A ementa do julgado da 4ª Turma está assim redigida:

“SUSPEIÇÃO. Perito. Prazo.

O direito de argüir a exceção pode surgir a qualquer tempo, mas deve ser exercido no prazo de quinze dias depois de a parte ter conhecimento do fato. Na espécie, o prazo deve ser contado da intimação da nomeação do perito. Art. 305 do CPC.

Recurso não conhecido”.

Em tal acórdão, ficou estabelecido ser impossível revolver matéria fática para redefinir a data da ciência do fato motivador da suspeição pelo interessado, em face da Súmula nº 7⁄STJ; e também que, uma vez ocorrido tal fato, e dele ciente a parte, haveria prazo certo para suscitar o incidente, porque a ‘primeira oportunidade’ a que se refere o § 1º do art. 138 do CPC é, justamente, aquela consubstanciada no prazo de quinze dias do art. 305 do CPC; nos termos do voto, “(…) não seria razoável aguardar-se a realização da perícia para, somente depois, quando tivesse de se manifestar sobre a perícia, vir suscitar a parcialidade do perito de cuja nomeação já tivera há muito conhecimento, e cujos fatos ensejadores da suspeição eram antigos”.
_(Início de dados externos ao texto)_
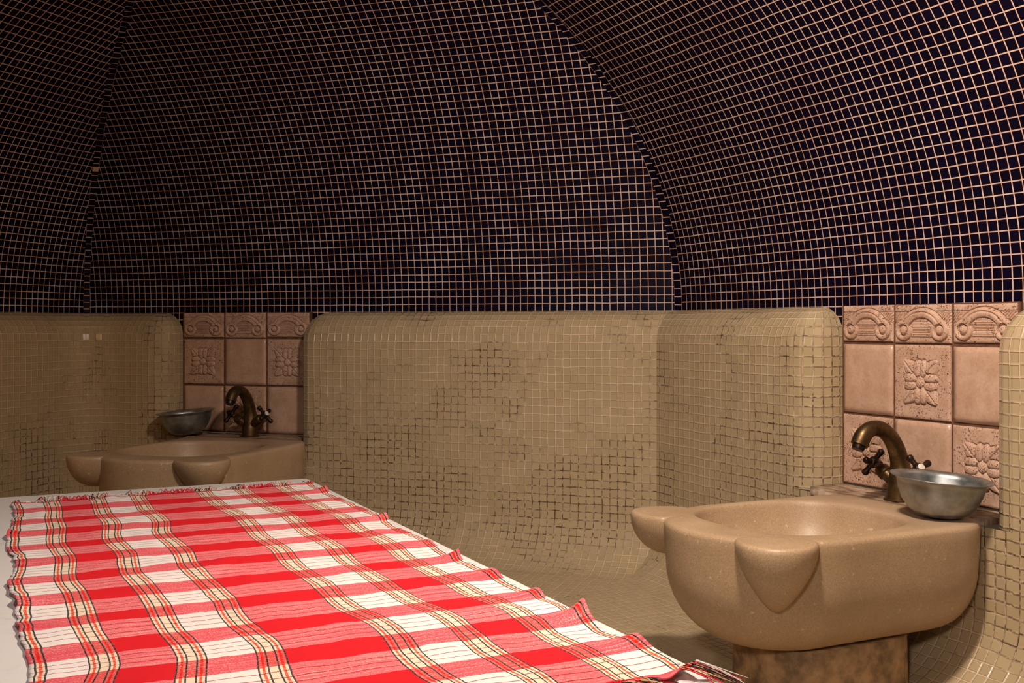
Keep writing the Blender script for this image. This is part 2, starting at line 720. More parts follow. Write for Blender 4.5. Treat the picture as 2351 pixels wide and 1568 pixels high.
def block(name, segs):
    """segs: function(e,w)->list of plan point lists, ordered along the block, with fixed u lists"""
    mb = MB()
    lev_up, v_up, lev_lo, v_lo = block_levels()
    base = segs(0.0, T)
    for si, (pts0, uu, flip, is_end) in enumerate(base):
        levels, vs = (lev_up, v_up) if is_end else (lev_lo + lev_up, v_lo + v_up)
        P, UV = [], []
        for (z, e, w), v in zip(levels, vs):
            pts, u2 = segs(e, w)[si][:2]
            P.append([(p.x, p.y, z) for p in pts])
            UV.append([(u, -v) for u in (uu if is_end else u2)])
        mb.grid(P, UV, flip)
    o = mb.build(name, M_GREEN, merge=False)
    bm = bmesh.new()
    bm.from_mesh(o.data)
    bmesh.ops.remove_doubles(bm, verts=bm.verts, dist=1e-5)
    for f in bm.faces:
        f.smooth = False
    bm.to_mesh(o.data)
    bm.free()
    return struct(o)


def u_side(pts, u_end, sgn):
    """arc length running back from the front point"""
    acc = [0.0]
    for a, b in zip(pts[::-1], pts[::-1][1:]):
        acc.append(acc[-1] + (b - a).length)
    return [u_end - sgn * x for x in acc][::-1]


def seg_mid(e, w):
    A = end_pts(CL, dB, nB, NICHE_B[1], +1, e, w, 0)
    Rr = c_right(w)
    front = lin(A[-1], Rr, 24)
    B = end_pts(CR, dR, nR, NICHE_R[0], -1, e, w, 0)
    fr = lin(Rr, B[-1], 14)
    A0 = end_pts(CL, dB, nB, NICHE_B[1], +1, 0, T, 0)
    B0 = end_pts(CR, dR, nR, NICHE_R[0], -1, 0, T, 0)
    uA = u_side(A0, (A0[-1] - CL).dot(dB), +1)
    uB = u_side(B0, (B0[-1] - CR).dot(dR) + 0.008, -1)
    uf = [(p - CL).dot(dB) for p in front]
    ur = [(p - CR).dot(dR) + 0.008 for p in fr]
    return [(A, uA, True, True), (front, uf, True, False), (fr, ur, True, False), (B, uB, False, True)]


def seg_left(e, w):
    C, tl, cen, rho = fillet(w)
    far = lin(CL + nL * w + dL * LEN_L, C + dL * tl, 24)
    arc = fil_pts(w)
    B = end_pts(CL, dB, nB, NICHE_B[0], -1, e, w, 0)
    fr = lin(arc[-1], B[-1], 4)
    B0 = end_pts(CL, dB, nB, NICHE_B[0], -1, 0, T, 0)
    uB = u_side(B0, (B0[-1] - CL).dot(dB), -1)
    ufar = [-(p - CL).dot(dL) for p in far]
    ufr = [(p - CL).dot(dB) for p in fr]
    ua = [ufar[-1] + (ufr[0] - ufar[-1]) * k / 10 for k in range(11)]
    return [(far, ufar, True, False), (arc, ua, True, False), (fr, ufr, True, False), (B, uB, False, True)]


def seg_right(e, w):
    A = end_pts(CR, dR, nR, NICHE_R[1], +1, e, w, 0)
    front = lin(A[-1], CR + nR * w + dR * LEN_R, 24)
    A0 = end_pts(CR, dR, nR, NICHE_R[1], +1, 0, T, 0)
    uA = u_side(A0, (A0[-1] - CR).dot(dR), +1)
    uf = [(p - CR).dot(dR) for p in front]
    return [(A, uA, True, True), (front, uf, True, False)]


block("trim_4", seg_mid)
block("trim_5", seg_left)
block("trim_6", seg_right)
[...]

Contudo, conforme visto, entendo que o art. 305 do CPC tem aplicação em situação própria, não podendo ser conjugado com o § 1º do art. 138 do CPC, porque não há conjugação possível entre normas que estipulam sistemas de prazo totalmente diversos. Não há como conciliar a situação consubstanciada ‘na primeira oportunidade de se manifestar’ com um prazo certo de quinze dias; uma tentativa desse tipo significa, na verdade, aniquilar completamente a autoridade do primeiro comando, pois dizer-se que a suspeição deve ser argüida ‘na primeira oportunidade dentro de quinze dias’ é o mesmo que dizer, simplesmente: argúa-se em quinze dias. Afinal, no décimo-quinto dia, o interessado deverá, sob pena de preclusão, tê-la argüido obrigatoriamente, configurada ou não a ‘primeira oportunidade’.

É certo que a adoção do prazo de quinze dias afastaria, conforme bem analisado pelo i. Min. Ruy Rosado de Aguiar, a possibilidade de que a parte, já sabedora do motivo causador da suspeição, apenas a manifestasse muito tempo depois, quando intimada de algum outro ato processual, e tão-somente se o resultado da perícia lhe fosse desfavorável. Mas, acaso existente tal situação, seria de se invocar a responsabilidade da parte que, no curso do processo, age como litigante de má-fé, nos termos do art. 17, V, do CPC.

Em resumo, inviável o reconhecimento do alegado dissídio jurisprudencial, porque, conforme já afirmado, a questão aqui versada tem o seu cerne no art. 138, § 1º, do CPC, e não no art. 305 do mesmo Código.

Quanto ao segundo suposto paradigma, qual seja, o já citado Resp nº 36.390⁄SP, 2ª Turma, Rel. Min. Adhemar Maciel, é de se notar que, conforme demonstrado no item I deste voto, seu objeto foi outro, qual seja, afirmar que a suspeição deve ser argüida a partir do momento em que a parte toma conhecimento do fato relevante e não, necessariamente, quando da nomeação do perito.

Da leitura do acórdão, verifica-se que a aplicação do prazo de quinze dias à hipótese de suspeição do perito não foi tema de discussão, e consta do texto apenas acidentalmente, em transcrição de ementa de julgado do 2º Tac⁄SP; portanto, àquela ocasião, o STJ não afirmou, ao contrário do que entende a recorrente, que o art. 305 do CPC deveria ser conjugado com o art. 138 do mesmo Código. Não existe, portanto, como reconhecer interpretação diversa de lei federal entre o acórdão recorrido e este alegado paradigma.

Forte em tais razões, NÃO CONHEÇO do recurso especial.